(Scene script records)

☆ ☆ ☆ ☆ ☆

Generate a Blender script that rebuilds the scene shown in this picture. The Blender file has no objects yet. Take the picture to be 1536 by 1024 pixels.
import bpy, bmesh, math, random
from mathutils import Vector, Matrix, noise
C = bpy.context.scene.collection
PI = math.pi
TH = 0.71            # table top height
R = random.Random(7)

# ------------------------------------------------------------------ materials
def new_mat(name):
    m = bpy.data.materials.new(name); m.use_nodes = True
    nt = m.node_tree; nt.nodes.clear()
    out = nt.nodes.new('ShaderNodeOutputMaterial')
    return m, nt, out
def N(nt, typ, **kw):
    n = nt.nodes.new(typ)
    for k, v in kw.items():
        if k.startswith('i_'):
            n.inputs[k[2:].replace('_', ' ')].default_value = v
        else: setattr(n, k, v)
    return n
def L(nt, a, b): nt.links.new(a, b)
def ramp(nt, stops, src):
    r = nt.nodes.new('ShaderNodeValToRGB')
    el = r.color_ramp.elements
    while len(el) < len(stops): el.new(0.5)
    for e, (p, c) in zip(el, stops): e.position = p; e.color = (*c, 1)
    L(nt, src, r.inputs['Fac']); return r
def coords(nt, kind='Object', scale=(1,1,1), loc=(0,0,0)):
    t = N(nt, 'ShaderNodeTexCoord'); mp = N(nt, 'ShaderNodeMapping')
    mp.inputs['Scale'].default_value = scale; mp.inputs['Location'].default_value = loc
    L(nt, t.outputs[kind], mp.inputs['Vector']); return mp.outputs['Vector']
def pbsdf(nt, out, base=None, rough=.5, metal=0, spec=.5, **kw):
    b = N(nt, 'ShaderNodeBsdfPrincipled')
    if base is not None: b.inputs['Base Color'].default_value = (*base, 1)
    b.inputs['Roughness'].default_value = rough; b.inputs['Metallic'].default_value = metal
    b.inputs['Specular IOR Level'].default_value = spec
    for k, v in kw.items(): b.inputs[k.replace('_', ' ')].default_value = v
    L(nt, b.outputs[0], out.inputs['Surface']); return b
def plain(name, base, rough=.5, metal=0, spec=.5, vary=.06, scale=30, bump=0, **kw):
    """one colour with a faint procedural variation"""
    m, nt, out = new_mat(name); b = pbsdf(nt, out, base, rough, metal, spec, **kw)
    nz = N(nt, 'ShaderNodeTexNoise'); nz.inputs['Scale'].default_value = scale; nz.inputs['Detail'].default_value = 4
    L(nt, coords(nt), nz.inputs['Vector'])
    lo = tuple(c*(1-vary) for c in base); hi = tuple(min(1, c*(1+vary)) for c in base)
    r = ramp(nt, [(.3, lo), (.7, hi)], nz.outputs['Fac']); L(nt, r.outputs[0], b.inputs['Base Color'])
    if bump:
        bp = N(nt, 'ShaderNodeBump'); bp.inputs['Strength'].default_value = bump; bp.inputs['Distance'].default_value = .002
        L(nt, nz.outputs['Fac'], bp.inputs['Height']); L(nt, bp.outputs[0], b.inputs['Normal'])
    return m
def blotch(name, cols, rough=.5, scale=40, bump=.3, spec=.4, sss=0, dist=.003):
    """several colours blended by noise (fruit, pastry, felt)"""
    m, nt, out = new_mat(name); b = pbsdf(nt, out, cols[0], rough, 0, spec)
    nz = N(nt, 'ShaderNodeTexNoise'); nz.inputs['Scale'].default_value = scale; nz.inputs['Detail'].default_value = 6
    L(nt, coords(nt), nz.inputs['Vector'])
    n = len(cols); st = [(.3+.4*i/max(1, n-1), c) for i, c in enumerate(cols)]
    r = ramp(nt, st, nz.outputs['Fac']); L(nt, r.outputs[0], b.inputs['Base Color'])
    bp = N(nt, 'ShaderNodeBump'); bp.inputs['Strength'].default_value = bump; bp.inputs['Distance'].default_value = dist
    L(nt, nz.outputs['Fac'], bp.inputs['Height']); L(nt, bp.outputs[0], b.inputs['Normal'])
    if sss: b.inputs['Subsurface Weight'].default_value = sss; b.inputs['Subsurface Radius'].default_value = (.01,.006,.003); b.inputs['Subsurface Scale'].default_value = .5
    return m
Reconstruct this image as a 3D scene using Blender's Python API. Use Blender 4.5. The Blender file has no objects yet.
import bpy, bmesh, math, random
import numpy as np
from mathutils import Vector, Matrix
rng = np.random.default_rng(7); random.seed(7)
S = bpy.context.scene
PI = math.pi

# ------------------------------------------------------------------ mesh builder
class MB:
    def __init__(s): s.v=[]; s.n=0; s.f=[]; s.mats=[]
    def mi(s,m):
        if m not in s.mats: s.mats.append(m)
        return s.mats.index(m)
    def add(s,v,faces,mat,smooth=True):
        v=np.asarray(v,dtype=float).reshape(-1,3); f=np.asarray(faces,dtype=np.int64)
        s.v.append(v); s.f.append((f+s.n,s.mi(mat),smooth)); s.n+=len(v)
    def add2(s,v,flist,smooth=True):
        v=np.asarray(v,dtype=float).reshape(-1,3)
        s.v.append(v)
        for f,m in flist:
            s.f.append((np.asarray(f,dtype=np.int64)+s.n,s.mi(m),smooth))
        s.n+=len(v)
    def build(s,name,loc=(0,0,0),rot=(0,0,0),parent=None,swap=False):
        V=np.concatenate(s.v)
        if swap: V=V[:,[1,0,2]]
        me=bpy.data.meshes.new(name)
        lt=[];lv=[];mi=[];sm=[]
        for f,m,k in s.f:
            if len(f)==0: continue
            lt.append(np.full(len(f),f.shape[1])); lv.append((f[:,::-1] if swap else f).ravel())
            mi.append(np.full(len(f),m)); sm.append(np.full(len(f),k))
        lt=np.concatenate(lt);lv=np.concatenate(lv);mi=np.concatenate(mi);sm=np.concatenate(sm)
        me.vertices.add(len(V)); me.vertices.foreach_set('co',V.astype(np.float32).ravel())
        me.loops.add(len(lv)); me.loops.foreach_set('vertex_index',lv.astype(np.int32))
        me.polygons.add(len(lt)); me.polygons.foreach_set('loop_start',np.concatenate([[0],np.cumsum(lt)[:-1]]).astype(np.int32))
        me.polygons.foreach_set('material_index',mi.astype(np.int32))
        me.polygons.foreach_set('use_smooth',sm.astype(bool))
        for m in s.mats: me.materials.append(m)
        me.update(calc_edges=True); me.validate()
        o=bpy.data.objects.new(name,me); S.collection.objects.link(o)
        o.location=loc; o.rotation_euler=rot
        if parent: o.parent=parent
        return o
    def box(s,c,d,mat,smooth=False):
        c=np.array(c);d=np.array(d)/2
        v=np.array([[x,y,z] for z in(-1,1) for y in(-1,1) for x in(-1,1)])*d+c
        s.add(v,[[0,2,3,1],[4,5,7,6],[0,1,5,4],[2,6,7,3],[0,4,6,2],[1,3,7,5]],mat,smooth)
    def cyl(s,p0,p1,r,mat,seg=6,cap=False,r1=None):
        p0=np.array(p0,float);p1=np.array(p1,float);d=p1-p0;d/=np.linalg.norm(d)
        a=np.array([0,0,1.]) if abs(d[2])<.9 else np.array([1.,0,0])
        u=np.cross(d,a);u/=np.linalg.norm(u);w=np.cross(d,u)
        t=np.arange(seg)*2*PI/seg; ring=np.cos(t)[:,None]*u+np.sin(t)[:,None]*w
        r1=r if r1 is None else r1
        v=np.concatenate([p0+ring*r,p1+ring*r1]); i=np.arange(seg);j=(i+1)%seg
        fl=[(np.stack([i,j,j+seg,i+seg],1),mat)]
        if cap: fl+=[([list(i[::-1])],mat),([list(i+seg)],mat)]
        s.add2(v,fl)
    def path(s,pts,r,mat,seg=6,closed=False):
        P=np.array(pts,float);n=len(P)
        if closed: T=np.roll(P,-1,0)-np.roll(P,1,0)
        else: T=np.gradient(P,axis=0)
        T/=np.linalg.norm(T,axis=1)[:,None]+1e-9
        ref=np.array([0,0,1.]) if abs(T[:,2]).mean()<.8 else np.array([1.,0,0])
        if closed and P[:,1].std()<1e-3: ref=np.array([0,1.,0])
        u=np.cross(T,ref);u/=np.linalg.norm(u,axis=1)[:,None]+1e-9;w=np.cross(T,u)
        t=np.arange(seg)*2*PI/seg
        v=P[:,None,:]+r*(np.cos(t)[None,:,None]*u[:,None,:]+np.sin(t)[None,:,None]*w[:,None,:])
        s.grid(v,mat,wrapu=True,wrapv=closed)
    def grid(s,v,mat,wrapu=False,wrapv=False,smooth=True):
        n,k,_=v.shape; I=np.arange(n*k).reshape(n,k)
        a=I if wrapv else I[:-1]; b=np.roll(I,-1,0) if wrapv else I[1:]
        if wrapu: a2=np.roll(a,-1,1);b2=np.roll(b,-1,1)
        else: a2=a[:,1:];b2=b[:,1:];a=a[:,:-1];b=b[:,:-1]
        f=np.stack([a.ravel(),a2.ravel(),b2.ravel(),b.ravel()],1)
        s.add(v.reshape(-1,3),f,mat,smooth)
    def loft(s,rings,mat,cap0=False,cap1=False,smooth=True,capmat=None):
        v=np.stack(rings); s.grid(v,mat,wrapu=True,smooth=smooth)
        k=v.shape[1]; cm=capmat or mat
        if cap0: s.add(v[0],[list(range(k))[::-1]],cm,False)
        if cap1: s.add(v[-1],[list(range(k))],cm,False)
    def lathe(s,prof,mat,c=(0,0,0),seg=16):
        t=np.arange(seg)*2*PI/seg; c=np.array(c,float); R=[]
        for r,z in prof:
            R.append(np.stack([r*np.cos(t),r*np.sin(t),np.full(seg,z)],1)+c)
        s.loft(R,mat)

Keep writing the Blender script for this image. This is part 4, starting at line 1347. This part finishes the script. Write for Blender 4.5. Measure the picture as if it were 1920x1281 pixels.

☆ ☆ ☆ ☆ ☆

#### [Exercise aim]
Emit an exact copy of the lines spanning the start of the records to the line containing "R = random.Random(7)", inclusive, and no other output.

#### [Expected answer]
Generate a Blender script that rebuilds the scene shown in this picture. The Blender file has no objects yet. Take the picture to be 1536 by 1024 pixels.
import bpy, bmesh, math, random
from mathutils import Vector, Matrix, noise
C = bpy.context.scene.collection
PI = math.pi
TH = 0.71            # table top height
R = random.Random(7)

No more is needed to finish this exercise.